McKenzie reiterated that funding has been key to expanding the club’s programs and it needs to be improved. She also said that while a unified community effort is an absolute necessity if Vermont intends to win the war against opiate abuse, good policing is key.
“Coordinated, well done law enforcement really, really matters,” she said. “We can’t all be on their shoulders. We have to do our work, but we have to allow them to do their work too, because without them, we don’t have a chance.”
COMMUNITIES CAN HELP
Later on in the hearing, after all the testimony had been heard, Welch asked McKenzie what communities can do to help parents and kids make better choices. The Boys & Girls Club director was blunt.

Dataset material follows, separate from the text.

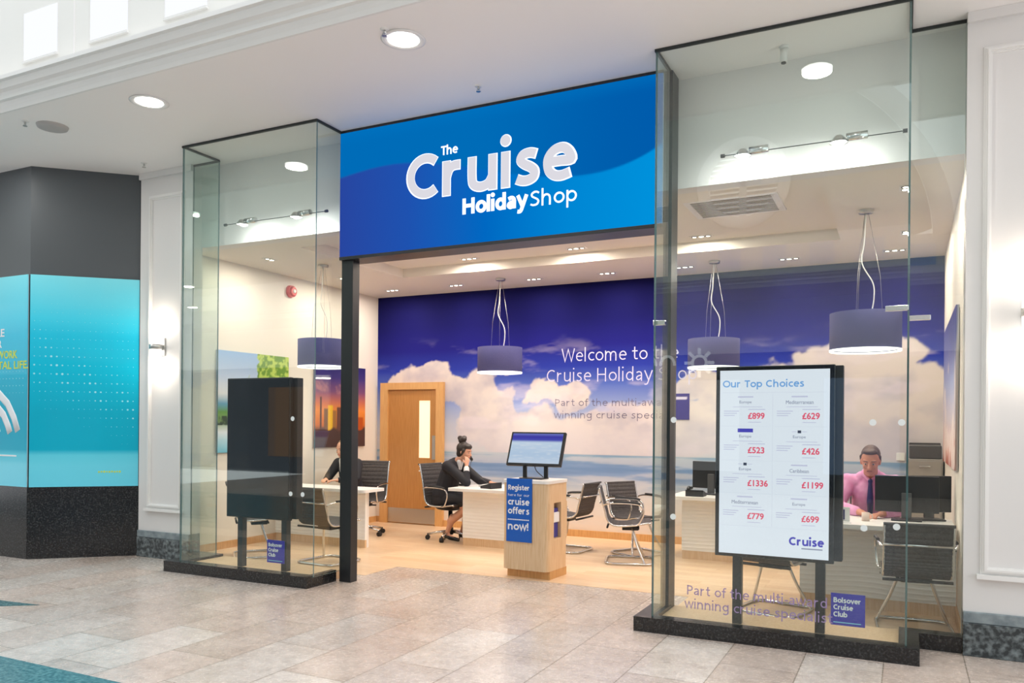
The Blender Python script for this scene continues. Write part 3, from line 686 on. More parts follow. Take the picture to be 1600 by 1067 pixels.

“Well, I think adults can start acting like adults,” she said. “And take responsibility for their kids. Kids are like sponges, they pick up the messages, and if you tell them on one hand, ‘Don’t do drugs,’ but they see you on the other hand drinking a lot, using a lot of marijuana, they’re not going to believe you.”
During the hearing, Leahy made a point of urging Vermonters to submit additional written suggestions, observations and statements on the issue of heroin and opiate addiction to the Judiciary Committee to be entered into the record. Statements must be submitted by Friday, March 21, and are limited to 10 pages. Statements should be e-mailed to:
[email protected].
In closing, Leahy boiled the issue down to two key components: children and Vermont’s close-knit culture of community.
“We have tried to approach this as a non-partisan issue,” he said. “This is not a political issue. These are our children. Let’s work together. I think you know we’ll be there for you, because you’ve always been there for us.”